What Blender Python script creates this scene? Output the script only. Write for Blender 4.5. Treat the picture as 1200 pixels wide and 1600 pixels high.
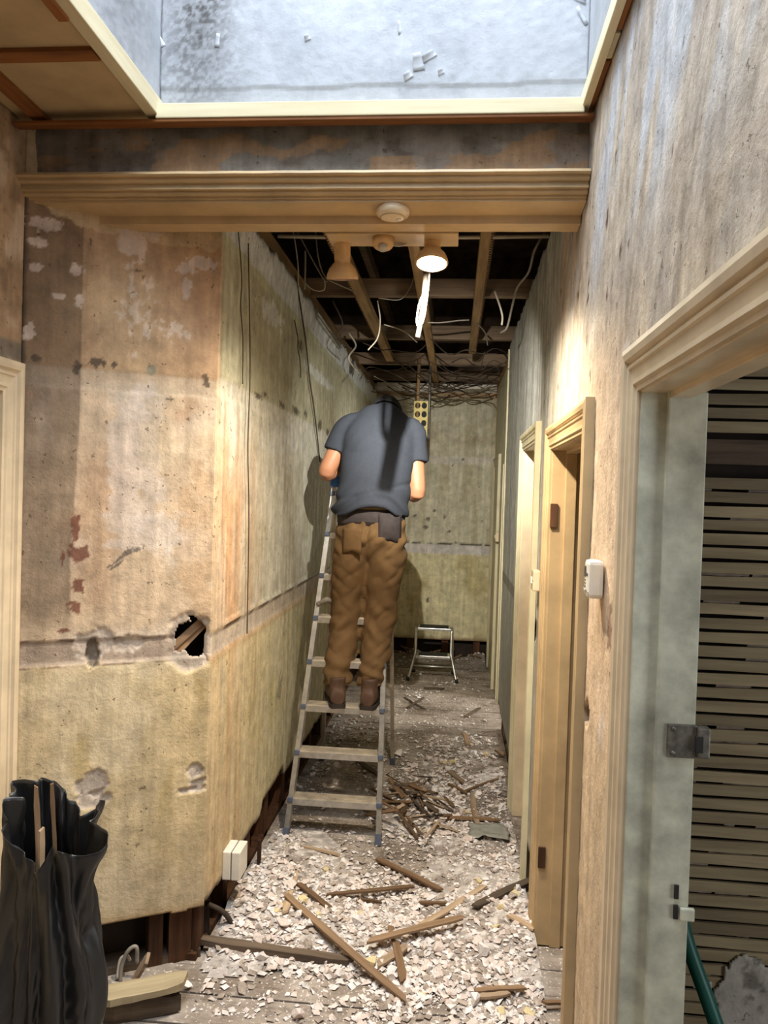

•••

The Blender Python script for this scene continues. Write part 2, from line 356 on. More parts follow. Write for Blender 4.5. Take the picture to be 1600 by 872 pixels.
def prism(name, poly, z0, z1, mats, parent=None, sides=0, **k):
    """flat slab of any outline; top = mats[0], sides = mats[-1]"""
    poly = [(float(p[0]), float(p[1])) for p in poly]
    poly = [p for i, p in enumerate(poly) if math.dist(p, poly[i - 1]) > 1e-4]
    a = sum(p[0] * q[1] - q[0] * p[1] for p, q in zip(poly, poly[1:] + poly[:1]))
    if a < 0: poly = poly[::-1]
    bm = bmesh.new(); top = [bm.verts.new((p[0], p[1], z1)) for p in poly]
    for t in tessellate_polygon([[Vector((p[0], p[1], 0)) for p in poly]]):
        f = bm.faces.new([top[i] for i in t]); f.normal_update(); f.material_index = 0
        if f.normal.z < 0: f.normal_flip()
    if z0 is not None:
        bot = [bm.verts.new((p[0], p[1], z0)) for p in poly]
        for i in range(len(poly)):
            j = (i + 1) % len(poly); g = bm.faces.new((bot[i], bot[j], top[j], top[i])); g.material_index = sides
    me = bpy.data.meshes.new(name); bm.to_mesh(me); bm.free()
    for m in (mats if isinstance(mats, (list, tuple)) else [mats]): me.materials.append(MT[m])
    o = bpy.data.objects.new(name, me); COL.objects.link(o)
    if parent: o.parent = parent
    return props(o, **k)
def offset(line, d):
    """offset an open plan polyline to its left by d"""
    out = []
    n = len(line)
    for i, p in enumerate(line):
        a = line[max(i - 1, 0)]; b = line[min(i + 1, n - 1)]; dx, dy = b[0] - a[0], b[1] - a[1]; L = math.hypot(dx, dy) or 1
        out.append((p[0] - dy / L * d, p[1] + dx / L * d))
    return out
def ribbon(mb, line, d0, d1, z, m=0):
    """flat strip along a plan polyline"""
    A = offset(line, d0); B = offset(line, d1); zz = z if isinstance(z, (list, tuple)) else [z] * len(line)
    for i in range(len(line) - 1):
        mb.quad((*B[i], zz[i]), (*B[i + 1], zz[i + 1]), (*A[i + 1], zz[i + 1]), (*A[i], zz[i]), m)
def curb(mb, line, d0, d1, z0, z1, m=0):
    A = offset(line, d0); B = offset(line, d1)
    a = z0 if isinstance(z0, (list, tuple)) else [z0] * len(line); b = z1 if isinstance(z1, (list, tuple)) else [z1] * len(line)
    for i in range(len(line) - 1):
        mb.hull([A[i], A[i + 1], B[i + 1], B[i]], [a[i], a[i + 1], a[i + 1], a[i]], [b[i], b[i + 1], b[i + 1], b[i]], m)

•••

Count the lines in the records above that contain the word "Python", and give only the number.

Answer for the task:
2